Speaking of tastelessness, Manhunt 2 was big news this year, but perhaps more in the mainstream press than among gamers. Just as graphics are no substitute for gameplay, gratuitous gore isn't either. The antidote to Manhunt 2, for those in need of a detox, is Viva Piñata, which made its way to PC this year. What a lovely and strange little game this is! It's an artificial life game about living piñatas. They have their own ecosystem and life cycle, and they want nothing more than to go to parties and be broken.

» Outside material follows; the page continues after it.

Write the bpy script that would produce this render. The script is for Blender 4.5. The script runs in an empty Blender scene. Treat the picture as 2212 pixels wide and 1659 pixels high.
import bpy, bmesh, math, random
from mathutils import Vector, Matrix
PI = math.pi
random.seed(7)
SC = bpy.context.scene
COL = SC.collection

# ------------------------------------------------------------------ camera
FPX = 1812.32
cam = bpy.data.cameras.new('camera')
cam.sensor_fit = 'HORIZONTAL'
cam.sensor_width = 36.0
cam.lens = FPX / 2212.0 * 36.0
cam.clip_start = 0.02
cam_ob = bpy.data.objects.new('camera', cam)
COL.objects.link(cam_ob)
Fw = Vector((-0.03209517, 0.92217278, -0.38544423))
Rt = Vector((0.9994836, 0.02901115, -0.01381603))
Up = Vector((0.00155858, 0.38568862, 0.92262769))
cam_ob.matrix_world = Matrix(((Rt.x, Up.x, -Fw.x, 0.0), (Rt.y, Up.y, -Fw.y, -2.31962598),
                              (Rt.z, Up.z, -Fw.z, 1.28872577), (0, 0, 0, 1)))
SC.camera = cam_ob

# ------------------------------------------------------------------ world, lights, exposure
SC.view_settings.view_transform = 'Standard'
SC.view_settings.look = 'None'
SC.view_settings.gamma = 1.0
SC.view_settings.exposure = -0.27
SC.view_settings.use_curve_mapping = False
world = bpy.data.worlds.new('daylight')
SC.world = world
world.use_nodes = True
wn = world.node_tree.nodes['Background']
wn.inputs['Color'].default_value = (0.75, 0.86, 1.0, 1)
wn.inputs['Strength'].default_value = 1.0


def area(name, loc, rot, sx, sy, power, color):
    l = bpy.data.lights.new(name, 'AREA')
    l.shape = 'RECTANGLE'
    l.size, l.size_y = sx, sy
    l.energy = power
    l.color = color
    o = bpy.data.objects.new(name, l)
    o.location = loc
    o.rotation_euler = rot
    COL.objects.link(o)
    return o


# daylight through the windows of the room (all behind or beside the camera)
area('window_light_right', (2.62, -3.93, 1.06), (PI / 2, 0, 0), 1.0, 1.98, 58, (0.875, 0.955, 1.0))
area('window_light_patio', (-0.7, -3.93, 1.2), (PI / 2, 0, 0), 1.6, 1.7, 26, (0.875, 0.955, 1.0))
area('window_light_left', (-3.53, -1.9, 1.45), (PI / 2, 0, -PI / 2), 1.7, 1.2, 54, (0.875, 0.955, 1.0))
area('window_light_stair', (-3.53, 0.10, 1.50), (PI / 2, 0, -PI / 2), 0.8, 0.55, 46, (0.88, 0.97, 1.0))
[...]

The gameplay is fun and the graphics particularly colorful and attractive.

S.T.A.L.K.E.R: Shadow of Chernobyl finally came out after having been vaporware for several years, and did something unique in video gaming: in the guise of a shooter, it memorialized a true human tragedy and allowed the player to explore a genuine, rather than a fictitious, poisoned and decaying landscape. I don't think S.T.A.L.K.E.R. will have much of a legacy -- it's a bit of a one-off -- but I feel it's important for what it tried to do.

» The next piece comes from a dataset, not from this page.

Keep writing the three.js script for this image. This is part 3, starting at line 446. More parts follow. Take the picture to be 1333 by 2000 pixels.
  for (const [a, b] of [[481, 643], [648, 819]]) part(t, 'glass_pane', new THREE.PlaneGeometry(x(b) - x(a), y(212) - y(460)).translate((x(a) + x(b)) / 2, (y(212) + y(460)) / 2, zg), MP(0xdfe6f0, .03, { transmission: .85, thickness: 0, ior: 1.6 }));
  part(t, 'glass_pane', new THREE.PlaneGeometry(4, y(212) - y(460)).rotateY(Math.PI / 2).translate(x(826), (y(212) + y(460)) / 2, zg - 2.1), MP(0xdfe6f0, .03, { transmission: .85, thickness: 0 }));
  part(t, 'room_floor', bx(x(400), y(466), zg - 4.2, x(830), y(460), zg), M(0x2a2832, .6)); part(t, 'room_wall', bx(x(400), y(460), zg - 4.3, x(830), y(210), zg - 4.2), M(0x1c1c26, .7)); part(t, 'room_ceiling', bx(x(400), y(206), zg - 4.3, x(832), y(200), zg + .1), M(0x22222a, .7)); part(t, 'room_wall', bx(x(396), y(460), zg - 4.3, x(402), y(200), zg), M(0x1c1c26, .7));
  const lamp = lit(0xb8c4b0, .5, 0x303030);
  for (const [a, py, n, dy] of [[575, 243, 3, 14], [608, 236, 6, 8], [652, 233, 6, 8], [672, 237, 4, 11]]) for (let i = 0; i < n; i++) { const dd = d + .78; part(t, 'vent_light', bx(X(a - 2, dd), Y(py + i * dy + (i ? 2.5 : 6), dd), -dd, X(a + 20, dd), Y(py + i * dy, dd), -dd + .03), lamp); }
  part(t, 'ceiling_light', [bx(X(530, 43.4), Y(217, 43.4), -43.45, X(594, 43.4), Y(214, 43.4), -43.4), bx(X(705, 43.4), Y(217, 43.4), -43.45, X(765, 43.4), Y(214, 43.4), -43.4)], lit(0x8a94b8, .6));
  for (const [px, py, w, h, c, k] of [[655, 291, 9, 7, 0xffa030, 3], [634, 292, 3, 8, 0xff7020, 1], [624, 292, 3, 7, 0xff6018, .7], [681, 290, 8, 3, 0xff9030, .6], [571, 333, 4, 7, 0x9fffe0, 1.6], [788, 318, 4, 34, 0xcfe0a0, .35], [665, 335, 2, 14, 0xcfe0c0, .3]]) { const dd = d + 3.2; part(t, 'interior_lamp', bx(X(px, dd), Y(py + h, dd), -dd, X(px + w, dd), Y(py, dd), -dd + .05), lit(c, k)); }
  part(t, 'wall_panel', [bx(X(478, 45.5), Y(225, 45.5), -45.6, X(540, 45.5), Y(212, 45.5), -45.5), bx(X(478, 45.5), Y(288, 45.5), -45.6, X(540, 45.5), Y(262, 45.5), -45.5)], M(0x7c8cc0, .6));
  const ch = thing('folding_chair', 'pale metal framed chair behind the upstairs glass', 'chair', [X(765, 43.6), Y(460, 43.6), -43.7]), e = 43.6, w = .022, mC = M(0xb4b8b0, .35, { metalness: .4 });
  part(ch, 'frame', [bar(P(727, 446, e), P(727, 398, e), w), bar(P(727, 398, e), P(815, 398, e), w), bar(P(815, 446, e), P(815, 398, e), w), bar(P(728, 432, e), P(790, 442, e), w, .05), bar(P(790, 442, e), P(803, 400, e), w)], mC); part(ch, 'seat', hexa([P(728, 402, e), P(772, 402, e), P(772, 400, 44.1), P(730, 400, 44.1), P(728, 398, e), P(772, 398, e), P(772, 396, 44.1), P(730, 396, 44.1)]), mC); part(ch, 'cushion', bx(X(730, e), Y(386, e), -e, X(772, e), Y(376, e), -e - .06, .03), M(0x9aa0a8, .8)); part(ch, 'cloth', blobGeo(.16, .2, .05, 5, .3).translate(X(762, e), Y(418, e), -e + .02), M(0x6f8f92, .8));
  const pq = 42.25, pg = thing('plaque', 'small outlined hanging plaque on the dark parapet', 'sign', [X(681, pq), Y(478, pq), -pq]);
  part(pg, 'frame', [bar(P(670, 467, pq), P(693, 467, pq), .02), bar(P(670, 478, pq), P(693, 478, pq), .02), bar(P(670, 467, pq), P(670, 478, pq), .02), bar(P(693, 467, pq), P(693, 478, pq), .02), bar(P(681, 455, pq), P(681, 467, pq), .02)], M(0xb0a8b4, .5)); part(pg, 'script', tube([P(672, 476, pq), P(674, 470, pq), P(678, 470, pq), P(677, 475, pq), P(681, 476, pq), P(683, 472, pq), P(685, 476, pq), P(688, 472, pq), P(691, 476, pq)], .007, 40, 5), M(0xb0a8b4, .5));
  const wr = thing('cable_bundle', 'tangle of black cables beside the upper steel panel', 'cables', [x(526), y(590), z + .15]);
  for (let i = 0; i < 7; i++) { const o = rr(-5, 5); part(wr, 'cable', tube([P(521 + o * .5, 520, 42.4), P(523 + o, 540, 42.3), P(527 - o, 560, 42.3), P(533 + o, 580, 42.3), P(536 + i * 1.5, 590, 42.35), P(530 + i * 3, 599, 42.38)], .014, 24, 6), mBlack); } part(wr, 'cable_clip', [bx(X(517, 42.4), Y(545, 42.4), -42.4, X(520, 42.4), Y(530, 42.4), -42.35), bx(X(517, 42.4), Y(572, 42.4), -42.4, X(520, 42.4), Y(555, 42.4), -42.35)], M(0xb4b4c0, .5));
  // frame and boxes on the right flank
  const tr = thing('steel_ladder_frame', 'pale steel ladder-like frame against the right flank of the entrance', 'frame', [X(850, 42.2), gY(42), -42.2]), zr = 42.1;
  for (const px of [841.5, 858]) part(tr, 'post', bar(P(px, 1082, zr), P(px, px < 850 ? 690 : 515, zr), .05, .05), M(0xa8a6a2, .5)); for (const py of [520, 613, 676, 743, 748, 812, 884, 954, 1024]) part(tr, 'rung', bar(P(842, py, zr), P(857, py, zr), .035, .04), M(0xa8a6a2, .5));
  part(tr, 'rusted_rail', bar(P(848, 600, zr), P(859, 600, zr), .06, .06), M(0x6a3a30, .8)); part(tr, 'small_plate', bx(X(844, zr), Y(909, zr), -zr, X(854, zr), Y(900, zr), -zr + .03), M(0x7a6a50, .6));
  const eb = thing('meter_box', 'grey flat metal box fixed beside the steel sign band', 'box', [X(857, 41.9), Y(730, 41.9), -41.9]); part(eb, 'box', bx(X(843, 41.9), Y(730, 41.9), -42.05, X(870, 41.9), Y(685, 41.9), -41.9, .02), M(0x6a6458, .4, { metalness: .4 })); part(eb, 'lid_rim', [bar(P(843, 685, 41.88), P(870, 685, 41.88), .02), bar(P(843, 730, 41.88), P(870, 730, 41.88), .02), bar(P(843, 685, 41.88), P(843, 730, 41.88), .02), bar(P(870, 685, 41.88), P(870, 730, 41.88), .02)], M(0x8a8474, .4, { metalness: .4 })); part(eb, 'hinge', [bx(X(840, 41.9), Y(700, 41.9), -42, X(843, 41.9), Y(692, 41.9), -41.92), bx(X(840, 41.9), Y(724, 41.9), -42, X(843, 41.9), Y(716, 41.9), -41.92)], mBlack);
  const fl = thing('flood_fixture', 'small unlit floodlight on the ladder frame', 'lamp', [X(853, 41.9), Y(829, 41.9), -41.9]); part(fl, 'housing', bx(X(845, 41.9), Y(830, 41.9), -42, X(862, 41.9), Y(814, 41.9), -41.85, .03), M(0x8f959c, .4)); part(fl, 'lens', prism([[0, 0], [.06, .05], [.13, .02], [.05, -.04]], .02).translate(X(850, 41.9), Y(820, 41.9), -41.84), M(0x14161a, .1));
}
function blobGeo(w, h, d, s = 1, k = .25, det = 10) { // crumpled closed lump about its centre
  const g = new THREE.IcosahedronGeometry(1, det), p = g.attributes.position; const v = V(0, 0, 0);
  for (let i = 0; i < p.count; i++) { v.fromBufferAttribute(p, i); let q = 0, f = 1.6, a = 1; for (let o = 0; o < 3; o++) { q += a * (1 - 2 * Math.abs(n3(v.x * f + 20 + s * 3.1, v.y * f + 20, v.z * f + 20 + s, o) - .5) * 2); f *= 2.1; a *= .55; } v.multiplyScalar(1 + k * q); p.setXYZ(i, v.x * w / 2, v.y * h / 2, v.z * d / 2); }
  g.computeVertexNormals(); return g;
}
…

The most important game of 2007 thus far, and I predict overall as well, is BioShock. The game possesses that rare quality of being multilayered, and rewards replay and close attention. On the surface, it's a survival horror shooter, and you can enjoy it purely at that level, doing what you must to stay alive. At a deeper level, it offers a moral dilemma: do you kill the Little Sisters or try to save them? You can choose how you wish to play. And at a deeper level still, it's a savage satire on Ayn Rand's philosophy of Objectivism. Ken Levine imagined what would happen if things started to go wrong in a utopia of unfettered individualism, and the result is the nightmare that is BioShock. The art and architecture is stunning, too. It's even worth stopping to read the advertising and propaganda posters on the walls; everything contributes to the mood of the whole.

Several big games have yet to reach my hands. Both Crysis and Rock Band are much-anticipated, Crysis because it will undoubtedly be spectacular if you can afford the PC it needs to run on, and Rock Band because it will expand on the Guitar Hero experience. But whether they will really be fun or important only playing them can determine.

That's my round-up, and no doubt many readers will be furious that I left out a pet favorite. My knowledge of games is not encyclopedic -- I'm not made of money, after all -- and is naturally influenced by personal preferences. But even if I've forgotten a more important game, I think nobody can deny that all these games did something new or important for the art form. It has been a fun ten years, and I'm looking forward to the next ten.